B. Board: History

Number of vacancies
1
Voting closed 10 months ago.

Candidates

  • Name:
    Heather Morrison
    Candidate statement:
    As an associate professor of history at SUNY New Paltz, I write about Vienna’s intellectual circles in the 1780s. My past publications focused on freemasonry and publication practices in that decade of enlightenment activism. I am now working on a book about a botanical expedition sent around the world to gather plants, animals, and minerals for the Habsburg imperial collections. I have been supported by the Botstiber Institute for Austrian American History, a Richard Plaschka fellowship from the Austrian government, and a Fulbright. In serving the field, I have been on the GSA’s program committee and otherwise worked to promote Habsburg and Austrian studies through a long stint editing the HABSBURG H-net list. With my research focusing on pre-1800 global exchange and race, a background at an underfunded mid-sized state university, and connections with a range of centers and programs supporting the Austrian side of German Studies, I feel I can support and help expand the GSA’s goals of representation and serving member needs.

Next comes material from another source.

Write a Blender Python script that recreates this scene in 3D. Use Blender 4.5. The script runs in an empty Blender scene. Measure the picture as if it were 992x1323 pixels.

On the board, I would focus on building community and mentoring through the association, communicating the value of knowledge work in German Studies, and supporting our strong interdisciplinary networks and increasing their visibility.
  • Name:
    Eva Giloi
    Candidate statement:
    Eva Giloi is Associate Professor in the History Department at Rutgers University, Newark. She received her PhD from Princeton in 2000. Her dissertation “Ich Kaufe Mir den Kaiser”: Royal Relics and the Culture of Display in 19th Century Prussia received the Fritz Stern Prize (German Historical Institute, Washington D.C.). Her publications include Monarchy, Myth, and Material Culture in Germany, 1750-1950, Constructing Charisma: Celebrity, Fame, and Power in Nineteenth-Century Europe, and Staging Authority: Performance and Power in the Long Nineteenth Century. She was Alexander-von-Humboldt Senior Research Fellow in 2012-2013 at the Center for the History of Emotions, Max-Planck-Institute für Bildungsforschung, and Martin L. and Sarah F. Leibowitz Member at the Institute for Advanced Study in Princeton in 2019-2020. She has written on material culture, visual culture, museums, monarchy, fame as a social code, charisma in the urban space, photography, copyright, consumer culture, and trademark law, most recently “Looking at Monarchy Askance: Royal Brand Names and Trademark Law in the German Empire” in Central European History. From 2016-2021, she served as Board Member on the German Studies Review Editorial Board and is currently the Central European History representative and Board Member of the Friends of the German Historical Institute.